## Aim
Would you extract the whole listing below and retype it exactly?

───

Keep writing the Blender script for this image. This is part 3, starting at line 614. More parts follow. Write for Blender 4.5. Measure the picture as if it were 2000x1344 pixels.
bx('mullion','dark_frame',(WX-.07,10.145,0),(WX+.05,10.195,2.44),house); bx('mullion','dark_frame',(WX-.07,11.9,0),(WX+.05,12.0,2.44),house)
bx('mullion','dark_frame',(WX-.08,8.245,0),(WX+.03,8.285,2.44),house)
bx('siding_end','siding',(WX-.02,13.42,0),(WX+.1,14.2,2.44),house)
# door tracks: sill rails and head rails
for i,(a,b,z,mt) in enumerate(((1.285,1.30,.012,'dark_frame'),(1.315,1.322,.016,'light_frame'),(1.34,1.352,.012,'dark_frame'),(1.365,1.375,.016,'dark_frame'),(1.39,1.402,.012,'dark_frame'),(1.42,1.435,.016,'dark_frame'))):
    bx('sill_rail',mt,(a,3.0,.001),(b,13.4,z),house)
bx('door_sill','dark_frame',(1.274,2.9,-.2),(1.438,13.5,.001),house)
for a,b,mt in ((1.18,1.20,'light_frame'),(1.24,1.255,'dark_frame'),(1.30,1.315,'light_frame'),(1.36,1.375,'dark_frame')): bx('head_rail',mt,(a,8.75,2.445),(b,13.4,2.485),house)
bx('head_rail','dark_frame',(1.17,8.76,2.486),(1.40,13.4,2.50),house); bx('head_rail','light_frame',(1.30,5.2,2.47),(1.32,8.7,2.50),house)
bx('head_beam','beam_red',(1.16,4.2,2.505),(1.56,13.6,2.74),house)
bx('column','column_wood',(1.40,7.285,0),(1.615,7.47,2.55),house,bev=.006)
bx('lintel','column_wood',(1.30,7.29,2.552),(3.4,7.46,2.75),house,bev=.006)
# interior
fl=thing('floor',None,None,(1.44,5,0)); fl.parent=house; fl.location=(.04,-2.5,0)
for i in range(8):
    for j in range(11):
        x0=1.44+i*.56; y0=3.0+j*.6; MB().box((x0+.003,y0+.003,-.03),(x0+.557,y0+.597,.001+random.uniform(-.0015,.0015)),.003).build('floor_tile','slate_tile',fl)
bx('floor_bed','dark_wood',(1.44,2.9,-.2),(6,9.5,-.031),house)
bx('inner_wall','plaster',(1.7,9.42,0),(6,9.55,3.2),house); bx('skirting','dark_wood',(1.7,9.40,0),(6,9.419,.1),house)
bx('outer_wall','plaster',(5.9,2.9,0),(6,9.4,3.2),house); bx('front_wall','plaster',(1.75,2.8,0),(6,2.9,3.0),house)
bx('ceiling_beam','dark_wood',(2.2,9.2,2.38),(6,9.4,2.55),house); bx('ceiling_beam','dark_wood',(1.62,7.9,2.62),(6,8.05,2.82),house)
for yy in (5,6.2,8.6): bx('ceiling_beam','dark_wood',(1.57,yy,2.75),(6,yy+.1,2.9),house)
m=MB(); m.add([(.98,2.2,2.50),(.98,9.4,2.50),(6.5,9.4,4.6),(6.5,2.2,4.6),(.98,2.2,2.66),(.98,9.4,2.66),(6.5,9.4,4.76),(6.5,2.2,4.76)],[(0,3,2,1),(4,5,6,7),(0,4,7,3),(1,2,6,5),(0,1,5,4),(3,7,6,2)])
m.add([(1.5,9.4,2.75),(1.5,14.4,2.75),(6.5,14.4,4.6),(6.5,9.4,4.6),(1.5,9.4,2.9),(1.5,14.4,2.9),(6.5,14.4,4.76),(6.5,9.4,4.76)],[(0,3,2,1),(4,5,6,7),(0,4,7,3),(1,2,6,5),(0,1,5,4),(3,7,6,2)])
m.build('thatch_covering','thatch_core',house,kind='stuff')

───

## Answer for this exercise
Keep writing the Blender script for this image. This is part 3, starting at line 614. More parts follow. Write for Blender 4.5. Measure the picture as if it were 2000x1344 pixels.
bx('mullion','dark_frame',(WX-.07,10.145,0),(WX+.05,10.195,2.44),house); bx('mullion','dark_frame',(WX-.07,11.9,0),(WX+.05,12.0,2.44),house)
bx('mullion','dark_frame',(WX-.08,8.245,0),(WX+.03,8.285,2.44),house)
bx('siding_end','siding',(WX-.02,13.42,0),(WX+.1,14.2,2.44),house)
# door tracks: sill rails and head rails
for i,(a,b,z,mt) in enumerate(((1.285,1.30,.012,'dark_frame'),(1.315,1.322,.016,'light_frame'),(1.34,1.352,.012,'dark_frame'),(1.365,1.375,.016,'dark_frame'),(1.39,1.402,.012,'dark_frame'),(1.42,1.435,.016,'dark_frame'))):
    bx('sill_rail',mt,(a,3.0,.001),(b,13.4,z),house)
bx('door_sill','dark_frame',(1.274,2.9,-.2),(1.438,13.5,.001),house)
for a,b,mt in ((1.18,1.20,'light_frame'),(1.24,1.255,'dark_frame'),(1.30,1.315,'light_frame'),(1.36,1.375,'dark_frame')): bx('head_rail',mt,(a,8.75,2.445),(b,13.4,2.485),house)
bx('head_rail','dark_frame',(1.17,8.76,2.486),(1.40,13.4,2.50),house); bx('head_rail','light_frame',(1.30,5.2,2.47),(1.32,8.7,2.50),house)
bx('head_beam','beam_red',(1.16,4.2,2.505),(1.56,13.6,2.74),house)
bx('column','column_wood',(1.40,7.285,0),(1.615,7.47,2.55),house,bev=.006)
bx('lintel','column_wood',(1.30,7.29,2.552),(3.4,7.46,2.75),house,bev=.006)
# interior
fl=thing('floor',None,None,(1.44,5,0)); fl.parent=house; fl.location=(.04,-2.5,0)
for i in range(8):
    for j in range(11):
        x0=1.44+i*.56; y0=3.0+j*.6; MB().box((x0+.003,y0+.003,-.03),(x0+.557,y0+.597,.001+random.uniform(-.0015,.0015)),.003).build('floor_tile','slate_tile',fl)
bx('floor_bed','dark_wood',(1.44,2.9,-.2),(6,9.5,-.031),house)
bx('inner_wall','plaster',(1.7,9.42,0),(6,9.55,3.2),house); bx('skirting','dark_wood',(1.7,9.40,0),(6,9.419,.1),house)
bx('outer_wall','plaster',(5.9,2.9,0),(6,9.4,3.2),house); bx('front_wall','plaster',(1.75,2.8,0),(6,2.9,3.0),house)
bx('ceiling_beam','dark_wood',(2.2,9.2,2.38),(6,9.4,2.55),house); bx('ceiling_beam','dark_wood',(1.62,7.9,2.62),(6,8.05,2.82),house)
for yy in (5,6.2,8.6): bx('ceiling_beam','dark_wood',(1.57,yy,2.75),(6,yy+.1,2.9),house)
m=MB(); m.add([(.98,2.2,2.50),(.98,9.4,2.50),(6.5,9.4,4.6),(6.5,2.2,4.6),(.98,2.2,2.66),(.98,9.4,2.66),(6.5,9.4,4.76),(6.5,2.2,4.76)],[(0,3,2,1),(4,5,6,7),(0,4,7,3),(1,2,6,5),(0,1,5,4),(3,7,6,2)])
m.add([(1.5,9.4,2.75),(1.5,14.4,2.75),(6.5,14.4,4.6),(6.5,9.4,4.6),(1.5,9.4,2.9),(1.5,14.4,2.9),(6.5,14.4,4.76),(6.5,9.4,4.76)],[(0,3,2,1),(4,5,6,7),(0,4,7,3),(1,2,6,5),(0,1,5,4),(3,7,6,2)])
m.build('thatch_covering','thatch_core',house,kind='stuff')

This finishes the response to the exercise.